Mindful eating is not a fad diet or miracle weight loss phenomenon, but it can be used to guide thoughtful diet choices and contribute to a holistic approach to diet and exercise focusing on physical and mental health and well being. Incorporating mindfulness practice into forms of diet and exercise, like mindful eating and mindful movement through the Gyrotonic Expansion System, offers us a more measured, conscious understanding of the physical and internal mechanisms that are at work during eating and exercise. It is about recognising a truly healthy and nourished body and mind not just looking at the external body and ultimately, it teaches us how to live a full and satisfied life.
A mindful approach to diet and exercise offers an alternative to conventional diet culture which places a great deal of stress around eating, often leading to an unhealthy relationship with food whereby ignoring feelings of hunger is rewarded and overeating is punished. Are you sure you want to eat that? We all lead busy lives and at times it's easier to grab a sandwich on the go. It might get us through the day, but is it really doing us any favours?
Mindfulness promises to help us cultivate a better relationship with food and mindful eating contributes to a careful and considered approach to health and well being as a whole.
Mindful eating is all about offering our full attention to the overall experience of eating; what we are eating, when and how, but more importantly how we feel when we are eating certain foods. This can be as simple as paying attention to the colours, smells, textures, flavours and temperatures of foods, as well as savouring the flavour of every bite. But mindful eating also challenges us to recognise how hungry we are. Where is this hunger and how can it be truly satisfied? What does hunger feel like? Mindful eating disrupts our conditioned response to food by encouraging us to recognise the way we feel when we are hungry and appropriately satisfy our hunger with foods that the mind wants and the body needs.

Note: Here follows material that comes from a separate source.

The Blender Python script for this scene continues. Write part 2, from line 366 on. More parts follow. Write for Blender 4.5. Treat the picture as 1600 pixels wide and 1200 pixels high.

How many times have you gone back to a box of chocolates to enjoy those favourites you had saved, only to find out you’d eaten more than you thought? Or, experienced eating lunch at your desk, being distracted by an incoming email and before you know it your sandwich has disappeared! The enjoyment of eating is lost - this is the foundation of our struggle with the simple and natural pleasure of eating. Practising mindful eating encourages us to remove distractions and reconnect with the experience of eating. The Headspace website describes this effectively; “In eating more slowly, we savour the flavours, the aromas, and the textures. We reconnect with our senses… we allow ourselves to be re-acquainted with the pleasure of eating.”
Through mindful eating, we tune into the natural processes of our bodies and become more aware of feelings of hunger and fullness and recognise the foods that will satisfy these feelings. We develop a relationship with food and the experience of eating – recognising that food is more than fuel and that eating is more than calorie counting!